Saturday, July 16, 2005

Negotiations Round 3

Bargaining a contract can be a delicate dance-- both sides want to end up in the same place, but they don't necessarily want the same route to get there. After the third round yesterday, we'd gotten through the little pleasantries, traded a couple things back and forth, then got down to the serious business.

The union's number one priority is a swift agreement on a contract that shows substantial improvement in wages. While there are a number of issues that we'd like resolved, we've listened to your needs and focused the majority of our efforts on bringing back more money. While the company has stated a similar goal, the two sides remain far apart on how much that raise will work out to be.
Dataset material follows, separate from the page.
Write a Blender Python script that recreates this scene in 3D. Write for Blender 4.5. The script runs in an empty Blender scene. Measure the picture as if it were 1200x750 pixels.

Last week, we proposed a 6 percent annual increase for everyone, along with other enhancements such as a second floating holiday and Martin Luther King Jr. Day off. We also asked for $20 a month for reimbursement for staffers who use their cell phones for work, an increase of the night differential to $5 per shift and an improvement of the photographers' car allowance to $45 per day and the standard IRS reimbursement mileage rate (currently at 40.5 cents per mile) for staff members required to use their cars for work.

The company came back Friday morning with a tough proposal, ignoring virtually everything we asked for. They proposed to increase the current merit pool from 1 percent of total wages to 2 percent and offered a 1 percent guaranteed annual raise to everyone. Aside from that, the only economic concession they offered was to increase the minimum mileage reimbursement rate from 25 cents per mile to 28 cents per mile. Given that they're already paying 32.5 cents per mile (and we greatly appreciate their willingness to go above the contract), that's not much of an improvement.

The company's lead negotiator Jim Janiga expressed a desire to focus primarily on wages, so we took him up on it. We withdrew our previous request to make this a union shop-- a big sacrifice for the guild, but one we were willing to make to bring the two sides closer. We also grudgingly withdrew our request for a Martin Luther King Jr. Day holiday, since it creates a bigger economic stumbling block for the company to have large numbers of people off on the same day, but held on for an additional floating holiday. We also decreased the proposed hike for the photo car allowance to $40 per day, mileage to 35 cents per mile, $4.00 for the night shift differential and $10 per month for cell phones.

And we held firm on the 6 percent in wages-- that's what you want, that's what we want, that's the most important thing for everyone. They responded in the afternoon by standing on their own offer of 1 percent guaranteed each year with the larger merit pool.

We want to be flexible and not ask for anything unrealistic, but we feel that given the dramatic increase in cost of living in LA in the past three years, it's not out of line. The company seems very uninterested, however, choosing instead to rely mainly on merit pay. Dave Butler said the current system rewards mediocre work and does not allow the company to recognize outstanding effort. We could not disagree more stridently.

This is a disagreement that'll be had at just about every union workplace and just boils down to a philosophical difference. We believe that the peace of mind and economic stability of knowing that you'll be able to afford to live here encourages people to perform better. They believe that it's best to pit workers against one another so that your only hope for a raise comes at the expense of someone else.

We believe merit pay's a good thing-- everyone likes to be rewarded for doing a good job and we salute their attempts to do that. However, as we've seen time and again, merit doesn't work out in the way it's intended. When budgets run low, merit pay gets cut; personality conflicts with managers prevent good workers from getting rewarded; workers who do that outstanding work that Dave's looking for receive 1 percent increases because anything more would be too costly to the company.

So that's why we're trying our hardest to get you a raise you can count on. No one should have to worry that they can't make their rent because the merit pool's run low. If they want to hand out merit, they can go ahead and give as much as they want-- we have never and will never stand in the way of the recognization of great performance. We just don't want that to people's only chance to get by.

So where does that leave us? We'll come back to the table next Friday morning with our modified counter proposal. In the end, we'll probably end up somewhere between the 6 percent we want and the 1 percent they're offering. Janiga indicated that they're expecting something in the 2.5 percent range, which would be on the low side of what we're hearing from The Newspaper Guild office. It's hard to say where it'll ultimately end, it's hard to say when. We remain optimistic that we can reach an agreement swiftly, but we've still got quite a ways to go on both sides before we get there.

In the meantime, let me say this to all of you who've supported us and lent a hand have done a fantastic job. You're the ones we're fighting for, you're the ones who've gotten us here. It'll be awhile before we see what this new contract will bring, but I can say without reservation that you've made this into a better place than when we started three years ago. Thank you for all you've done and keep at it-- hopefully, the reward will be around the corner.


Blogger Oxnard St. said...

We appreciate the update. Thank you for fighting the good fight and keeping the best interest of all those who work at the Daily News in mind.